■ SHORT EXERCISE
Take all the material and copy it exactly.

■ GIVEN MATERIAL
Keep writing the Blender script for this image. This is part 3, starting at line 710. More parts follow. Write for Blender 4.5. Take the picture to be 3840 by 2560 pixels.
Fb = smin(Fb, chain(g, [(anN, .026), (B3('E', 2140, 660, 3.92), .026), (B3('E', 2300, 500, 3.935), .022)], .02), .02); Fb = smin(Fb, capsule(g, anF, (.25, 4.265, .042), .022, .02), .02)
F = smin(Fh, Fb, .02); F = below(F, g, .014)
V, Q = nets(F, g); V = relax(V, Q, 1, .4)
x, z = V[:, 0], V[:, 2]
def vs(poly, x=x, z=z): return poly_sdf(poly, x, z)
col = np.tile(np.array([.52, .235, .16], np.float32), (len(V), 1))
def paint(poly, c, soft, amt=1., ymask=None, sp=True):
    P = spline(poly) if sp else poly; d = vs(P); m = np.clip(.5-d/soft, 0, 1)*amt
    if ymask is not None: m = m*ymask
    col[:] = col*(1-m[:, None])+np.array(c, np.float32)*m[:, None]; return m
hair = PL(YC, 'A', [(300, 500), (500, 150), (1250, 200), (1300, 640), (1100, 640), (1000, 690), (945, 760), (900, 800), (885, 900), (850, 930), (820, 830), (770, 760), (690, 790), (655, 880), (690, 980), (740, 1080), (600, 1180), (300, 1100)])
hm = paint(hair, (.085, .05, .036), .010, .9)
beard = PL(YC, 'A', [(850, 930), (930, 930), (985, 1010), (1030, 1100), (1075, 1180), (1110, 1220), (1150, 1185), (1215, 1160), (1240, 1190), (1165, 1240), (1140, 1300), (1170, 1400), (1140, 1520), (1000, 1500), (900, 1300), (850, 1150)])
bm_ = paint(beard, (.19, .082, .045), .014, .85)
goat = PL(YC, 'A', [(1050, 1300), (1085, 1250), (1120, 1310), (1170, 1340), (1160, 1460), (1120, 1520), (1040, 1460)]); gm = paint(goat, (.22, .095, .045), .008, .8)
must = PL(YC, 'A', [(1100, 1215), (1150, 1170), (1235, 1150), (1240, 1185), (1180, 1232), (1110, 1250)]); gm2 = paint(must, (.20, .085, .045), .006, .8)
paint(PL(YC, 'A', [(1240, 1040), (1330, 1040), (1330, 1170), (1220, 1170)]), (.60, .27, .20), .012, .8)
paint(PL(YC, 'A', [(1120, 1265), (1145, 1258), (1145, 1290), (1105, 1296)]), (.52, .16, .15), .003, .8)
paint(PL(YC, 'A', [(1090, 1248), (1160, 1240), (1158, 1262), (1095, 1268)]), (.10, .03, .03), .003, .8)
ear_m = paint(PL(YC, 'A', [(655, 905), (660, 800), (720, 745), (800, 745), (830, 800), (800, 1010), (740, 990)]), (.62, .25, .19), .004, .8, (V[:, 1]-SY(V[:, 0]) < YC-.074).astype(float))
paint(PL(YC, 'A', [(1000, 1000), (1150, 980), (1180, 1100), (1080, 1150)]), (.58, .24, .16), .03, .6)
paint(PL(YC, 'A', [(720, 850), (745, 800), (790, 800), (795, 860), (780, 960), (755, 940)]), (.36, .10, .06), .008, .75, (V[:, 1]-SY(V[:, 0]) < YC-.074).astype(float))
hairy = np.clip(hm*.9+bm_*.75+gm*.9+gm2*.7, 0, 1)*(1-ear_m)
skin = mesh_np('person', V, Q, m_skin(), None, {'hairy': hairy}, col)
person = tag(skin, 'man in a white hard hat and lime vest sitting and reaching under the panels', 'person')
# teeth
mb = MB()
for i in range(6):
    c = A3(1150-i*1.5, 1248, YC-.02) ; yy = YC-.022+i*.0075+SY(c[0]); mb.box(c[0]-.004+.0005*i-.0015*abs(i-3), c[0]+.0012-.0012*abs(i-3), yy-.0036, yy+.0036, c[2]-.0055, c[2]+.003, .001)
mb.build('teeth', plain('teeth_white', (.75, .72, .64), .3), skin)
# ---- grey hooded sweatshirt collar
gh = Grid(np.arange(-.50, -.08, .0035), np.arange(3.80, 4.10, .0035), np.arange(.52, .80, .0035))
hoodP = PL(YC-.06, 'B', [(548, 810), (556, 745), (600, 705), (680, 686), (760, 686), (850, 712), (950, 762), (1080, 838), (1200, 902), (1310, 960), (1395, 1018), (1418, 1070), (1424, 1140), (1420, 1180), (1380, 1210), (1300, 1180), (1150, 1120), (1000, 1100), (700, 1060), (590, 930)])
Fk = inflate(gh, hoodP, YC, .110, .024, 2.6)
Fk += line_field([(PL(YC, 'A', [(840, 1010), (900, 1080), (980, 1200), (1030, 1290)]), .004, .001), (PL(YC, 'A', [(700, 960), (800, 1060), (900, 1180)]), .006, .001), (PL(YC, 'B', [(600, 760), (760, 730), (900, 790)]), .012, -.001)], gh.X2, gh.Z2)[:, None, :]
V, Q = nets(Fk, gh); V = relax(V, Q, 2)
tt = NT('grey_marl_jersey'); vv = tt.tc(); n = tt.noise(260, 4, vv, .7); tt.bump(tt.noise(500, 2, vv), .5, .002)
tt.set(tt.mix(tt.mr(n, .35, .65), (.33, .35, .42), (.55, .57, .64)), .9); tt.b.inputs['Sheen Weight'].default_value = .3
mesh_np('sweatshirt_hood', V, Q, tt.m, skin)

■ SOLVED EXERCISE
Keep writing the Blender script for this image. This is part 3, starting at line 710. More parts follow. Write for Blender 4.5. Take the picture to be 3840 by 2560 pixels.
Fb = smin(Fb, chain(g, [(anN, .026), (B3('E', 2140, 660, 3.92), .026), (B3('E', 2300, 500, 3.935), .022)], .02), .02); Fb = smin(Fb, capsule(g, anF, (.25, 4.265, .042), .022, .02), .02)
F = smin(Fh, Fb, .02); F = below(F, g, .014)
V, Q = nets(F, g); V = relax(V, Q, 1, .4)
x, z = V[:, 0], V[:, 2]
def vs(poly, x=x, z=z): return poly_sdf(poly, x, z)
col = np.tile(np.array([.52, .235, .16], np.float32), (len(V), 1))
def paint(poly, c, soft, amt=1., ymask=None, sp=True):
    P = spline(poly) if sp else poly; d = vs(P); m = np.clip(.5-d/soft, 0, 1)*amt
    if ymask is not None: m = m*ymask
    col[:] = col*(1-m[:, None])+np.array(c, np.float32)*m[:, None]; return m
hair = PL(YC, 'A', [(300, 500), (500, 150), (1250, 200), (1300, 640), (1100, 640), (1000, 690), (945, 760), (900, 800), (885, 900), (850, 930), (820, 830), (770, 760), (690, 790), (655, 880), (690, 980), (740, 1080), (600, 1180), (300, 1100)])
hm = paint(hair, (.085, .05, .036), .010, .9)
beard = PL(YC, 'A', [(850, 930), (930, 930), (985, 1010), (1030, 1100), (1075, 1180), (1110, 1220), (1150, 1185), (1215, 1160), (1240, 1190), (1165, 1240), (1140, 1300), (1170, 1400), (1140, 1520), (1000, 1500), (900, 1300), (850, 1150)])
bm_ = paint(beard, (.19, .082, .045), .014, .85)
goat = PL(YC, 'A', [(1050, 1300), (1085, 1250), (1120, 1310), (1170, 1340), (1160, 1460), (1120, 1520), (1040, 1460)]); gm = paint(goat, (.22, .095, .045), .008, .8)
must = PL(YC, 'A', [(1100, 1215), (1150, 1170), (1235, 1150), (1240, 1185), (1180, 1232), (1110, 1250)]); gm2 = paint(must, (.20, .085, .045), .006, .8)
paint(PL(YC, 'A', [(1240, 1040), (1330, 1040), (1330, 1170), (1220, 1170)]), (.60, .27, .20), .012, .8)
paint(PL(YC, 'A', [(1120, 1265), (1145, 1258), (1145, 1290), (1105, 1296)]), (.52, .16, .15), .003, .8)
paint(PL(YC, 'A', [(1090, 1248), (1160, 1240), (1158, 1262), (1095, 1268)]), (.10, .03, .03), .003, .8)
ear_m = paint(PL(YC, 'A', [(655, 905), (660, 800), (720, 745), (800, 745), (830, 800), (800, 1010), (740, 990)]), (.62, .25, .19), .004, .8, (V[:, 1]-SY(V[:, 0]) < YC-.074).astype(float))
paint(PL(YC, 'A', [(1000, 1000), (1150, 980), (1180, 1100), (1080, 1150)]), (.58, .24, .16), .03, .6)
paint(PL(YC, 'A', [(720, 850), (745, 800), (790, 800), (795, 860), (780, 960), (755, 940)]), (.36, .10, .06), .008, .75, (V[:, 1]-SY(V[:, 0]) < YC-.074).astype(float))
hairy = np.clip(hm*.9+bm_*.75+gm*.9+gm2*.7, 0, 1)*(1-ear_m)
skin = mesh_np('person', V, Q, m_skin(), None, {'hairy': hairy}, col)
person = tag(skin, 'man in a white hard hat and lime vest sitting and reaching under the panels', 'person')
# teeth
mb = MB()
for i in range(6):
    c = A3(1150-i*1.5, 1248, YC-.02) ; yy = YC-.022+i*.0075+SY(c[0]); mb.box(c[0]-.004+.0005*i-.0015*abs(i-3), c[0]+.0012-.0012*abs(i-3), yy-.0036, yy+.0036, c[2]-.0055, c[2]+.003, .001)
mb.build('teeth', plain('teeth_white', (.75, .72, .64), .3), skin)
# ---- grey hooded sweatshirt collar
gh = Grid(np.arange(-.50, -.08, .0035), np.arange(3.80, 4.10, .0035), np.arange(.52, .80, .0035))
hoodP = PL(YC-.06, 'B', [(548, 810), (556, 745), (600, 705), (680, 686), (760, 686), (850, 712), (950, 762), (1080, 838), (1200, 902), (1310, 960), (1395, 1018), (1418, 1070), (1424, 1140), (1420, 1180), (1380, 1210), (1300, 1180), (1150, 1120), (1000, 1100), (700, 1060), (590, 930)])
Fk = inflate(gh, hoodP, YC, .110, .024, 2.6)
Fk += line_field([(PL(YC, 'A', [(840, 1010), (900, 1080), (980, 1200), (1030, 1290)]), .004, .001), (PL(YC, 'A', [(700, 960), (800, 1060), (900, 1180)]), .006, .001), (PL(YC, 'B', [(600, 760), (760, 730), (900, 790)]), .012, -.001)], gh.X2, gh.Z2)[:, None, :]
V, Q = nets(Fk, gh); V = relax(V, Q, 2)
tt = NT('grey_marl_jersey'); vv = tt.tc(); n = tt.noise(260, 4, vv, .7); tt.bump(tt.noise(500, 2, vv), .5, .002)
tt.set(tt.mix(tt.mr(n, .35, .65), (.33, .35, .42), (.55, .57, .64)), .9); tt.b.inputs['Sheen Weight'].default_value = .3
mesh_np('sweatshirt_hood', V, Q, tt.m, skin)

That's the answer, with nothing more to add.